Von ursprünglich 317 Kleingärten blieben 171 im Pergolenviertel. Aber auch diese wurden auf dem Areal neu verteilt.
Wie konnte das Alles trotz divergierender Partikularinteressen einer individualisierten Gesellschaft, im Marktumfeld einer oft gewinnorientierten Wohnungswirtschaft und im Dickicht verwaltungsrechtlicher und baufachlicher Regelwerke gelingen? Da fällt mir der U-Bootkapitän im legendären Film „Das Boot“ von Wolfgang Petersen ein: „Gute Leute muss man haben.“ Auch hier gibt es eine interessante Parallele zur Zeit von Schumacher und Oelsner: Nicht ein großer Projektsteuerer mit PR- und Vermarktungsabteilung hielt die Zügel bei Planung und Umsetzung des Pergolenviertels in der Hand. Im Kern war ein relativ kleiner Kreis engagierter Kolleginnen und Kollegen im Bezirksamt Nord und im LIG, dem Landesbetrieb Immobilienmanagement und Grundvermögen, mit sanfter aber entschlossener Hartnäckigkeit am Werk. Das Ziel fest im Blick wurde Kurs gehalten.
Es brauchte einen langen Atem bis das Pergolenviertel Gestalt annahm. Seit Planungsbeginn im Jahr 2010 sind 13 Jahre vergangen. Bis zur vollständigen Fertigstellung dauert es wohl noch bis 2025.
Aber: Beharrlichkeit und Ausdauer haben sich schon jetzt gelohnt!
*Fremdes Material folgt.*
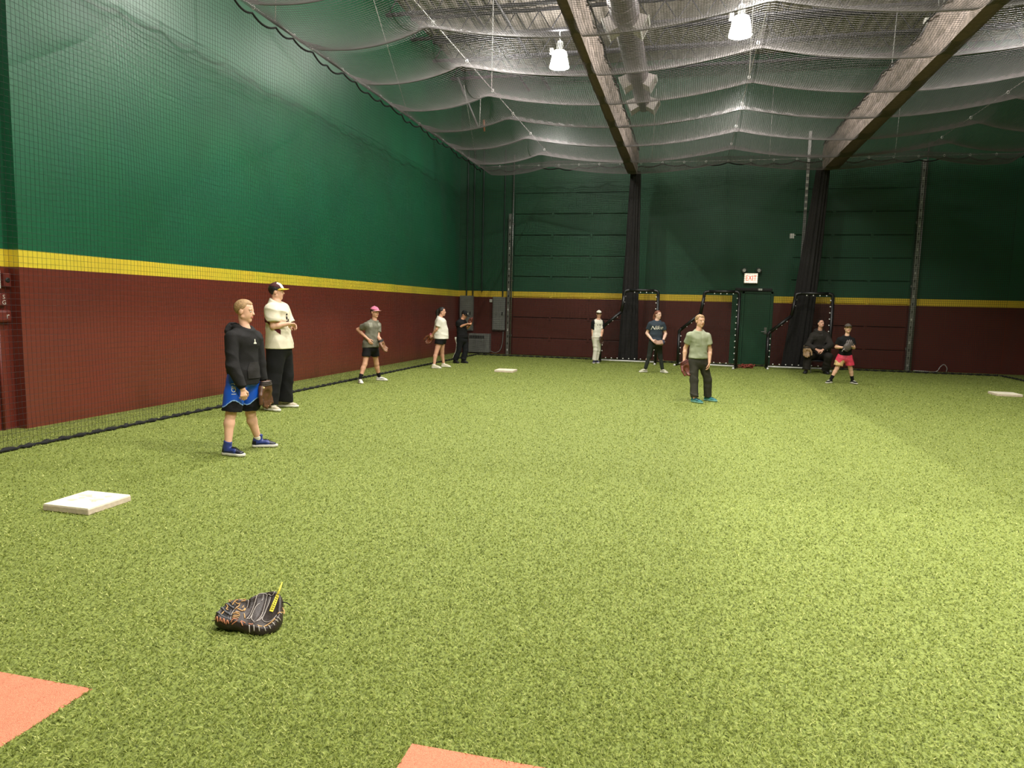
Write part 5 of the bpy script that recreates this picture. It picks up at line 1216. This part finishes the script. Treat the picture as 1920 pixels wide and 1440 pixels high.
glove('tan fielding glove held at the waist of the girl in navy', p.J(1243, 642, -0.20), (-0.95*p.rs-p.v*0.15-np.array([0, 0, 0.15])), np.array([0, 0, 0.8])-p.v*0.6, -1, 0.25, (150, 118, 96), None, (210, 180, 140), (40, 40, 60))
dw = unit(p.wr[1]-p.el[1]); m = MB(); m.tube([p.wr[1]-dw*.04, p.wr[1]-dw*.012], .031*p.s, 12); tag(m.build('wristwatch', M_black, loc=p.wr[1]), 'black watch on the left wrist of the girl in navy', 'watch')

# --- boy in the sage green tee -------------------------------------------------
p = person(dict(label='boy in a sage green tee and dark grey trousers standing alone mid field', S=1.49, feet=[(1306, 755.5, 48), (1332, 752.5, 62)], at=16, ah=36,
    pelvis=(1309, 676), chest=(1310, 633), neck=(1310, 620), head=(1313, 602), hh=0.216, elbow=[(1285, 653, 0.04), (1331, 656, 0.06)], wrist=[(1282.5, 679, -0.04), (1330, 680, -0.03)],
    knee=[(1301, 713), (1327, 712)], hands=[None, dict(d=(0.0, 0.0, -1), n=(-1, 0.1, 0), t=-1, c=0.5)], skin=(222, 174, 146), browm=B_lt, res=0.009, hres=0.0045, hdres=0.0042, girth=0.98, shw=1.02))
hair(p, H_blond, 0.035, 0.32, -0.2, 0.05)
o = tee(p, cloth('sage_cloth', (150, 156, 130), 0.06), 672, 0.60, 0.024, 'shirt', lambda C: ((((C-p.ch)@p.r < -0.03*p.s) & (C[:, 2] > p.ch[2]-0.12) & ((C-p.ch)@p.fw > -0.02))).astype(int), 0.024, fold=0.008, mats2=[cloth('sage_panel', (166, 170, 146), 0.05)], wl=0.12)
M_dg = cloth('dark_grey_trousers', (58, 56, 48)); bottoms(p, M_dg, 'trousers', None, 0.022, 0.016, 0.008, 0.008)
M_te = mat('teal_shoe', (22, 104, 108), 0.45, 0.15, 20); M_te2 = mat('teal_panel', (30, 84, 92), 0.5)
for i in (0, 1): shoe(p, i, M_te2 if i == 0 else M_te, mat('grey_teal_sole', (112, 160, 150), 0.6), M_te, mat('mint_mark', (120, 200, 190), 0.5), False, C_black, 0.005)
glove('red brown fielding glove hanging from the right hand of the boy in green', p.J(1283, 681, -0.05), (0.62*p.rs-np.array([0, 0, 0.9])), -p.v*0.9+p.rs*0.25, 1, 0.265, (104, 52, 36), (84, 40, 28), (214, 176, 150), (90, 38, 28))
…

Der AIV-Hamburg verleiht dem Pergolenviertel heute den Sonderpreis für Städtebau und Freiflächenplanung. Die Mitglieder der Jury haben das Quartier in den vergangenen zwei Jahren mehrfach besucht und waren sich schnell einig: Nicht einzelne Bauwerke, so qualitätsvoll sie auch sein mögen, prägen und bestimmen den Charakter des Pergolenviertels.
Es ist das große Ganze, in das sich alles fügt und in dem alles wirkt und besteht.